03.03.2023 - Article

German-Polish relations are of extraordinary importance for both sides. Since 1989, these relations have developed an unparalleled dynamism on the basis of the German-Polish Good-Neighbourliness Treaty concluded in 1991. The two countries’ close partnership, also in the European Union and NATO, provides a firm foundation for these relations. Moreover, Poland, Germany and France have worked closely together since 1991 within the framework of the Weimar Triangle. The focus in this constellation is on high-level political contacts as well as trilateral cooperation in the fields of culture and civil society.
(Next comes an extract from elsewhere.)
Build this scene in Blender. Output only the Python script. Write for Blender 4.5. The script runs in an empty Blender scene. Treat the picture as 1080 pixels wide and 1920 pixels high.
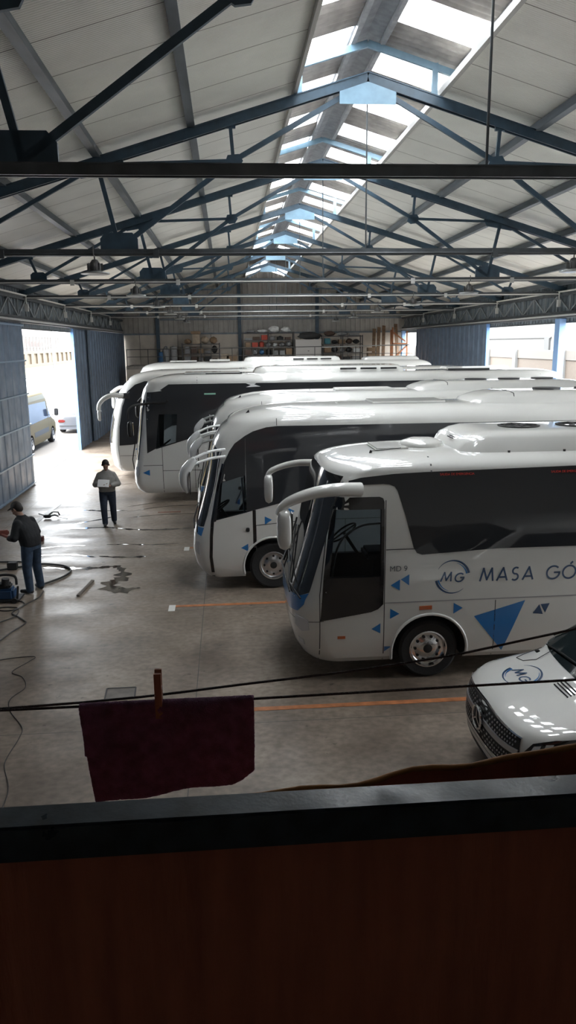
import bpy, bmesh, math, random
from mathutils import Vector, Matrix
from math import sin, cos, pi, radians, sqrt, atan2
random.seed(7)
SC = bpy.context.scene
COL = SC.collection
H = 4.7
# ------------------------------------------------------------------ materials
MATS = {}
def mat(name, col, rough=.5, metal=0., coat=0., spec=.5, noise=0., nscale=6., bump=0., bscale=40., alpha=None, stretch=(1, 1, 1), emit=None, trans=None, rnoise=0.):
    if name in MATS: return MATS[name]
    m = bpy.data.materials.new(name); m.use_nodes = True
    nt = m.node_tree; b = nt.nodes['Principled BSDF']
    c4 = (*col, 1)
    b.inputs['Base Color'].default_value = c4
    b.inputs['Roughness'].default_value = rough
    b.inputs['Metallic'].default_value = metal
    b.inputs['Coat Weight'].default_value = coat
    b.inputs['Coat Roughness'].default_value = .025; b.inputs['Coat IOR'].default_value = 1.7
    b.inputs['Specular IOR Level'].default_value = spec
    if noise or bump or rnoise:
        tc = nt.nodes.new('ShaderNodeTexCoord'); mp = nt.nodes.new('ShaderNodeMapping')
        mp.inputs['Scale'].default_value = stretch
        nt.links.new(tc.outputs['Object'], mp.inputs['Vector'])
    if noise:
        n = nt.nodes.new('ShaderNodeTexNoise'); n.inputs['Scale'].default_value = nscale; n.inputs['Detail'].default_value = 6
        nt.links.new(mp.outputs[0], n.inputs['Vector'])
        r = nt.nodes.new('ShaderNodeValToRGB')
        r.color_ramp.elements[0].position = .3; r.color_ramp.elements[1].position = .7
        r.color_ramp.elements[0].color = (*[max(0, c*(1-noise)) for c in col], 1)
        r.color_ramp.elements[1].color = (*[min(1, c*(1+noise)) for c in col], 1)
        nt.links.new(n.outputs['Fac'], r.inputs['Fac']); nt.links.new(r.outputs['Color'], b.inputs['Base Color'])
    if rnoise:
        n = nt.nodes.new('ShaderNodeTexNoise'); n.inputs['Scale'].default_value = nscale*.6; n.inputs['Detail'].default_value = 4
        nt.links.new(mp.outputs[0], n.inputs['Vector'])
        r = nt.nodes.new('ShaderNodeMapRange'); r.inputs[1].default_value = .3; r.inputs[2].default_value = .7
        r.inputs[3].default_value = rough*(1-rnoise); r.inputs[4].default_value = min(1, rough*(1+rnoise))
        nt.links.new(n.outputs['Fac'], r.inputs[0]); nt.links.new(r.outputs[0], b.inputs['Roughness'])
    if bump:
        n = nt.nodes.new('ShaderNodeTexNoise'); n.inputs['Scale'].default_value = bscale; n.inputs['Detail'].default_value = 4
        nt.links.new(mp.outputs[0], n.inputs['Vector'])
        bp = nt.nodes.new('ShaderNodeBump'); bp.inputs['Strength'].default_value = bump; bp.inputs['Distance'].default_value = .02
        nt.links.new(n.outputs['Fac'], bp.inputs['Height']); nt.links.new(bp.outputs[0], b.inputs['Normal'])
    if emit:
        b.inputs['Emission Color'].default_value = (*emit[0], 1); b.inputs['Emission Strength'].default_value = emit[1]
    if trans is not None:      # thin tinted pane: see-through share `trans`
        out = nt.nodes['Material Output']; tr = nt.nodes.new('ShaderNodeBsdfTransparent'); mx = nt.nodes.new('ShaderNodeMixShader')
        tr.inputs['Color'].default_value = (*trans[1], 1); mx.inputs[0].default_value = trans[0]
        nt.links.new(b.outputs[0], mx.inputs[1]); nt.links.new(tr.outputs[0], mx.inputs[2]); nt.links.new(mx.outputs[0], out.inputs['Surface'])
    MATS[name] = m
    return m
WHITE = mat('bus_white_paint', (.62, .62, .597), .42, coat=1., noise=.03, nscale=1.2)
BODYDARK = mat('dark_interior', (.025, .025, .028), .7)
GLASS = mat('tinted_side_glass', (.028, .030, .034), .04, spec=.6)
SEEG = mat('see_through_tinted_glass', (.01, .012, .014), .04, trans=(.72, (.62, .68, .72)))
SEED = mat('dark_door_glass', (.01, .012, .014), .04, trans=(.6, (.34, .39, .42)))
BLACK = mat('black_rubber', (.012, .012, .013), .6)
GLOSSB = mat('gloss_black', (.008, .008, .01), .12, coat=.5)
SEAM = mat('panel_seam', (.03, .03, .032), .6)
BLUE = mat('sticker_blue', (.012, .15, .42), .3, coat=.5)
NAVY = mat('lettering_navy', (.012, .05, .13), .3, coat=.5)
RED = mat('red_lettering', (.55, .03, .02), .5)
AMBER = mat('amber_lens', (.42, .10, .03), .25, coat=.6)
CHROME = mat('chrome', (.72, .72, .73), .14, metal=1)
ALU = mat('wheel_alloy', (.55, .55, .56), .28, metal=1)
TYRE = mat('tyre_rubber', (.014, .014, .015), .75, bump=.3, bscale=30)
MIRW = mat('mirror_shell_grey', (.62, .63, .63), .25, coat=.6)
LENS = mat('clear_lamp_lens', (.55, .57, .6), .08, coat=1, spec=.8)
SEATM = mat('seat_cloth', (.05, .052, .058), .9, noise=.3, nscale=20)
STEEL = mat('painted_blue_steel', (.032, .062, .092), .45, noise=.25, nscale=5, metal=.0)
STEELT = mat('tie_beam_grey_steel', (.06, .068, .075), .45, noise=.3, nscale=4)
PURL = mat('galvanised_purlin', (.11, .13, .15), .45, metal=.3, noise=.3, nscale=5, stretch=(1, .2, 1))
CONDUIT = mat('light_conduit', (.52, .52, .5), .45)
DOORB = mat('sliding_door_blue', (.115, .155, .215), .45, noise=.18, nscale=3, rnoise=.3)
DOORL = mat('door_edge_skylit_blue', (.16, .33, .66), .45)  # brighter blue carries the sky light falling on the leading edge
CLADB = mat('blue_grey_cladding', (.17, .20, .225), .5, noise=.2, nscale=3)
CLADG = mat('far_wall_cladding', (.36, .34, .31), .6, noise=.12, nscale=2)
CONCP = mat('concrete_wall_panels', (.55, .49, .42), .85, noise=.15, nscale=1.2, bump=.15)
CEILSHEET = mat('fibre_cement_sheet', (.38, .36, .35), .8, noise=.2, nscale=4)
CONC = mat('far_platform_concrete', (.3, .28, .25), .8, noise=.2)
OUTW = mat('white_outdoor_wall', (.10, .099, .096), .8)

def ceiling_mat():
    m = mat('white_sandwich_panel', (.86, .855, .80), .42, noise=.05, nscale=1.5)
    nt = m.node_tree; b = nt.nodes['Principled BSDF']
    geo = nt.nodes.new('ShaderNodeNewGeometry'); sep = nt.nodes.new('ShaderNodeSeparateXYZ')
    nt.links.new(geo.outputs['Position'], sep.inputs[0])
    def m2(op, a, bb):
        n = nt.nodes.new('ShaderNodeMath'); n.operation = op
        for i, v in enumerate((a, bb)):
            if v is None: continue
            if isinstance(v, (int, float)): n.inputs[i].default_value = v
            else: nt.links.new(v, n.inputs[i])
        return n.outputs[0]
    w = m2('SINE', m2('MULTIPLY', sep.outputs['Y'], 2*pi/.10), None)
    w = m2('POWER', m2('ABSOLUTE', w, None), .5)
    bp = nt.nodes.new('ShaderNodeBump'); bp.inputs['Strength'].default_value = .8; bp.inputs['Distance'].default_value = .014
    nt.links.new(w, bp.inputs['Height']); nt.links.new(bp.outputs[0], b.inputs['Normal'])
    fr = m2('FRACT', m2('DIVIDE', m2('ADD', sep.outputs['Y'], .2), 1.1), None)
    seam = m2('LESS_THAN', fr, .022)
    ramp = [n for n in nt.nodes if n.type == 'VALTORGB'][0]
    mx = nt.nodes.new('ShaderNodeMix'); mx.data_type = 'RGBA'
    nt.links.new(seam, mx.inputs['Factor']); nt.links.new(ramp.outputs['Color'], mx.inputs['A']); mx.inputs['B'].default_value = (.36, .34, .31, 1)
    nt.links.new(mx.outputs['Result'], b.inputs['Base Color'])
    return m
PANEL = ceiling_mat()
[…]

Political dialogue encompasses not only numerous bilateral contacts but also the German-Polish intergovernmental consultations and meetings of the German-Polish Intergovernmental Commission for Regional and Cross-Border Cooperation. Federal Foreign Minister Baerbock and Federal Chancellor Scholz travelled to Warsaw for their first official visits in December 2021, not long after taking office. High-level political visits between the two countries are frequent.

More than 500 town-twinning arrangements, and the partnerships between German Länder and Polish voivodeships also underpin the breadth and closeness of relations between the two countries. Cross-border youth exchange, in particular through the German-Polish Youth Office, is a strong pillar with projects that have already involved more than three million young people.
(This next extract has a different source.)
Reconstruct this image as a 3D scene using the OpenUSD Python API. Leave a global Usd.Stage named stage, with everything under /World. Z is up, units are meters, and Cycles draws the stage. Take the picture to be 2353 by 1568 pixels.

The two countries’ economies are also closely interlinked. For more than two decades, Germany has been Poland’s most important partner for trade and investment. Poland is Germany’s fifth-largest trading partner.
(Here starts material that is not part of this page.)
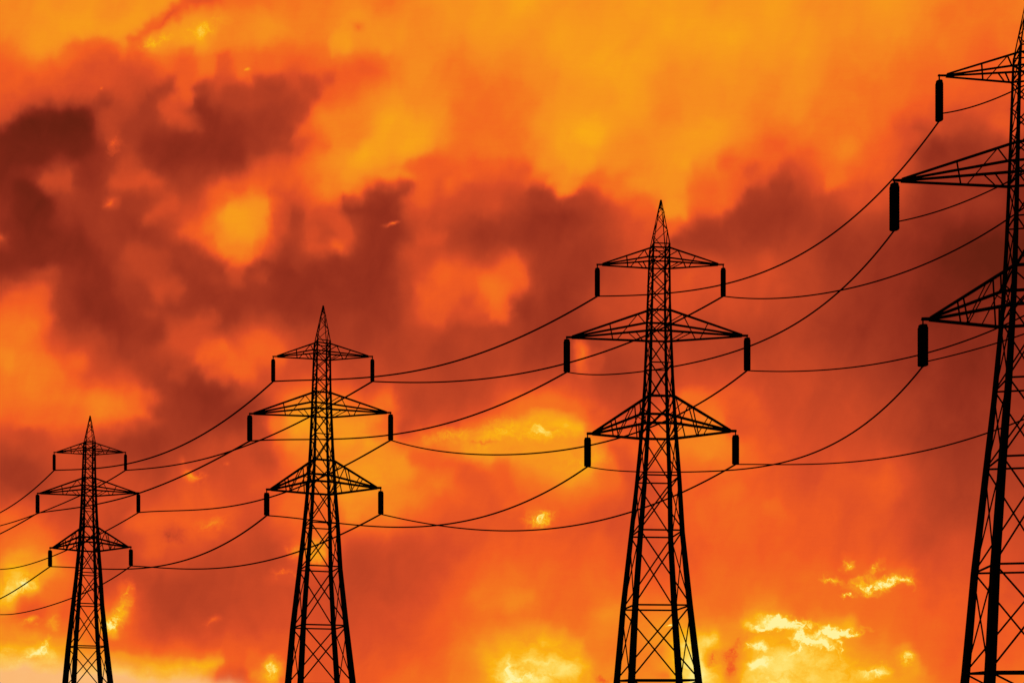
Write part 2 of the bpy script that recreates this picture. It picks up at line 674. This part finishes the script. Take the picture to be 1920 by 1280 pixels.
# ------------------------------------------------------------------ materials
def material(name, c1, c2, scale, rough, bump=0.0, metallic=0.0, spec=0.0):
    m = bpy.data.materials.new(name)
    m.use_nodes = True
    nt = m.node_tree
    b = nt.nodes['Principled BSDF']
    tc = nt.nodes.new('ShaderNodeTexCoord')
    n = nt.nodes.new('ShaderNodeTexNoise')
    n.inputs['Scale'].default_value = scale
    n.inputs['Detail'].default_value = 5
    nt.links.new(tc.outputs['Object'], n.inputs['Vector'])
    r = nt.nodes.new('ShaderNodeValToRGB')
    r.color_ramp.elements[0].position = 0.35
    r.color_ramp.elements[1].position = 0.7
    r.color_ramp.elements[0].color = (*c1, 1)
    r.color_ramp.elements[1].color = (*c2, 1)
    nt.links.new(n.outputs['Fac'], r.inputs[0])
    nt.links.new(r.outputs[0], b.inputs['Base Color'])
    b.inputs['Roughness'].default_value = rough
    b.inputs['Metallic'].default_value = metallic
    b.inputs['Specular IOR Level'].default_value = spec
    if bump:
        bp = nt.nodes.new('ShaderNodeBump')
        bp.inputs['Strength'].default_value = bump
        nt.links.new(n.outputs['Fac'], bp.inputs['Height'])
        nt.links.new(bp.outputs[0], b.inputs['Normal'])
    return m


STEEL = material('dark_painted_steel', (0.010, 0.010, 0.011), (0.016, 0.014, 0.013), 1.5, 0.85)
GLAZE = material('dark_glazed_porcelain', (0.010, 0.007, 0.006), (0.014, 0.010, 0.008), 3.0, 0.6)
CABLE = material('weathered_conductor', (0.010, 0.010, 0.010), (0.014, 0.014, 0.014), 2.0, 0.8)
CONCRETE = material('concrete', (0.22, 0.21, 0.19), (0.32, 0.30, 0.27), 2.0, 0.9, 0.2)
SOIL = material('dry_grass_field', (0.035, 0.045, 0.018), (0.09, 0.075, 0.035), 0.15, 1.0, 0.4)


# ------------------------------------------------------------------ mesh helpers
def link(name, bm, mat, parent=None, smooth=False):
    me = bpy.data.meshes.new(name)
    bmesh.ops.recalc_face_normals(bm, faces=bm.faces)
    bm.to_mesh(me)
    bm.free()
    me.materials.append(mat)
    if smooth:
        for p in me.polygons: p.use_smooth = True
    o = bpy.data.objects.new(name, me)
    C.objects.link(o)
    if parent: o.parent = parent
    return o


def tag(o, label, cat, group=None):
    o['label'] = label
    o['category'] = cat
    if group: o['group'] = group


def angle_bar(bm, a, b, w0, w1=None, out=None):
    """one steel angle (L section) from a to b; w0, w1 = width at each end"""
    w1 = w0 if w1 is None else w1
    a, b = Vector(a), Vector(b)
    t = (b - a).normalized()
    ref = Vector(out) if out is not None else (Vector((0, 0, 1)) if abs(t.z) < 0.8 else Vector((0, 1, 0)))
    x = (ref - t * ref.dot(t)).normalized()
    y = t.cross(x)
    # symmetric about `ref`: the two flanges meet at the outer corner
    p, q = (x + y).normalized(), (x - y).normalized()
    rings = []
    for c, w in ((a, w0), (b, w1)):
        th = w * 0.34
        f = w * 0.80
        o = c + x * w * 0.35
        pts = [o, o - p * f, o - p * f - q * th, o - p * th - q * th, o - p * th - q * f, o - q * f]
        rings.append([bm.verts.new(v) for v in pts])
    r0, r1 = rings
    for i in range(6):
        j = (i + 1) % 6
        bm.faces.new((r0[i], r0[j], r1[j], r1[i]))
    bm.faces.new(r0); bm.faces.new(list(reversed(r1)))


def lathe(bm, cx, cy, prof, seg=20):
    rings = []
    for z, r in prof:
        rings.append([bm.verts.new((cx + r * math.cos(2 * math.pi * k / seg), cy + r * math.sin(2 * math.pi * k / seg), z)) for k in range(seg)])
    for a, b in zip(rings, rings[1:]):
        for k in range(seg):
            bm.faces.new((a[k], a[(k + 1) % seg], b[(k + 1) % seg], b[k]))
    bm.faces.new(rings[0]); bm.faces.new(list(reversed(rings[-1])))


def box(bm, x0, x1, y0, y1, z0, z1):
    vs = [bm.verts.new((x, y, z)) for z in (z0, z1) for y in (y0, y1) for x in (x0, x1)]
    for f in ((0, 1, 3, 2), (4, 6, 7, 5), (0, 4, 5, 1), (2, 3, 7, 6), (0, 2, 6, 4), (1, 5, 7, 3)):
        bm.faces.new([vs[i] for i in f])


# ------------------------------------------------------------------ ground
def ground():
    bm = bmesh.new()
    radii = [0, 20, 45, 80, 130, 200, 320, 600, 1200, 3000, 8000]
    seg = 48
    rnd = random.Random(4)
    prev = [bm.verts.new((0, 0, 0))]
    for r in radii[1:]:
        ring = [bm.verts.new((r * math.cos(2 * math.pi * k / seg), r * math.sin(2 * math.pi * k / seg), 0)) for k in range(seg)]
        for k in range(seg):
            if len(prev) == 1:
                bm.faces.new((prev[0], ring[k], ring[(k + 1) % seg]))
            else:
                bm.faces.new((prev[k], ring[k], ring[(k + 1) % seg], prev[(k + 1) % seg]))
        prev = ring
    o = link('ground', bm, SOIL)
    o['kind'] = 'structure'


ground()

# ------------------------------------------------------------------ pylons
MPP = 0.04764          # metres per photo pixel on the third pylon
D3 = F * MPP
WIDTHS = [(-34, 137), (34, 125), (169, 103), (304, 79.5), (403, 66), (469, 57), (527, 49.5), (598, 43),
          (660, 39), (737, 34.5), (827, 31.3), (845, 30.5), (934, 1.6)]


def interp(tab, x):
    if x <= tab[0][0]: return tab[0][1]
    for (a, p), (b, q) in zip(tab, tab[1:]):
        if x <= b: return p + (q - p) * (x - a) / (b - a)
    return tab[-1][1]


LEAN = [(-34, 8.5), (34, 8.5), (169, 10), (304, 9), (403, 6), (527, 4.5), (800, 4), (900, 0)]   # offset of the body's middle from its peak
LEGW = [(-34, 0.66), (34, 0.62), (169, 0.54), (304, 0.46), (403, 0.39), (527, 0.31), (660, 0.24), (845, 0.16), (934, 0.10)]
# crossarms: near upper, far upper, near lower, far lower chord height (px), tip height, left, right reach, tip yaw, chord width
ARMS = [
    dict(nu=845, fu=827, nl=819, fl=805, tip=812.5, left=-119, right=117, yaw=0.0, w=0.175, ins=(805, 753), rad=0.237, low=False),
    dict(nu=728, fu=703, nl=689, fl=669, tip=678, left=-176, right=161, yaw=-1.5, w=0.24, ins=(673, 612.5), rad=0.303, low=False),
    dict(nu=567, fu=533, nl=516, fl=486, tip=498.5, left=-137, right=138.5, yaw=-4.0, w=0.30, ins=(490, 436), rad=0.319, low=True),
]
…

In Poland, approximately two million people are learning German, giving the country the highest number of German-learners worldwide. Measures to support the learning of German are a priority of German cultural relations and education policy in Poland.

The German minority in Poland numbers between 300,000 and 350,000 people, according to its own estimates. The German minority is therefore the largest of the country’s 13 recognised national or ethnic minorities and is represented by one deputy in the Polish parliament.

There are currently approximately two million Poles and people of Polish descent living in Germany, making them the country’s second-largest ethnic group of non-German origin.